Some maintain however that the use of nonpartisan elections can be a boost to competition in small towns following the widespread use in big cities with New York City being an outlier by still not using the system. An article in the Gotham Gazette by the widely respected academic Frank Macchiarola passionately made the arguments in favor of using the nonpartisan elections system in NYC:
“In more than 80 percent of the nation’s largest cities, mayors are elected through nonpartisan elections — elections in which the candidates do not run on the Democratic or Republican or any other established party line, but as individuals. The cities where there are nonpartisan elections include Los Angeles, Chicago, Houston, Detroit, Denver, and San Francisco. New York City is the exception.”
He added:
The system is indeed broken. The city’s independent voters, ever-growing in number, are effectively disenfranchised, since the party primary decides all but a few elections. As the noted political scientist V.O. Key wrote about the segregated south, a one party system is the functional equivalent of a no party system.
For an in-depth exploration of the pros and cons of nonpartisan elections, this video shows a landmark six-hour Election Law Symposium titled “Assessing the Nonpartisan Model in Election Administration, Redistricting, and Campaign Finance” that was held on September 14, 2012 at the University of California, Irvine. The symposium was described as:
For many years, especially since the 2000 presidential election controversy, scholars have debated whether nonpartisan actors should replace partisan actors or a bipartisan commission in administering elections, conducting redistricting, and policing the campaign finance system. Some states recently have adopted more nonpartisan models, including California’s redistricting commission and Wisconsin’s Government Accountability Board, although most states have retained partisan or bipartisan control.

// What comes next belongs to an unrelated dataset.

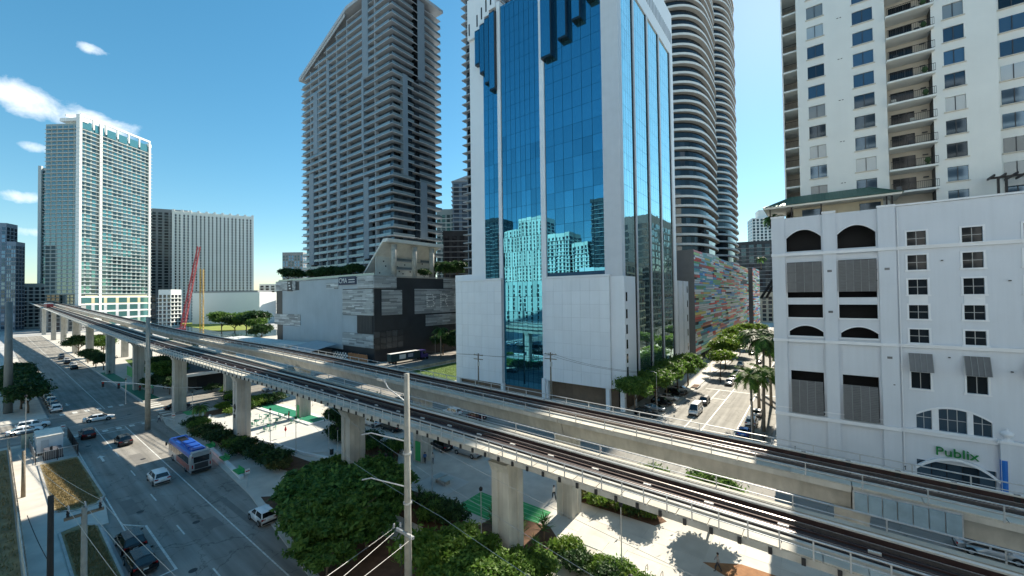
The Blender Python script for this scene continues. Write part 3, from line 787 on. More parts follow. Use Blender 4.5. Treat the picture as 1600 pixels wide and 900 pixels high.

This symposium, sponsored by the UC Irvine School of Law, the UC Irvine Law Review, and the UCI Center for the Study of Democracy will offer empirical, legal, normative, theoretical, and historical perspectives on the use of partisanship in the agencies governing election administration, redistricting, and campaign finance laws. How should the success or failure of such institutions be assessed? Are nonpartisan agencies normatively preferable to partisan and bipartisan agencies in achieving the goals of the political system? What explains why jurisdictions adopt or fail to adopt nonpartisan institutions? The symposium will bring together leading scholars in the field of election law and political science to consider such questions in the weeks leading up to the presidential election of 2012.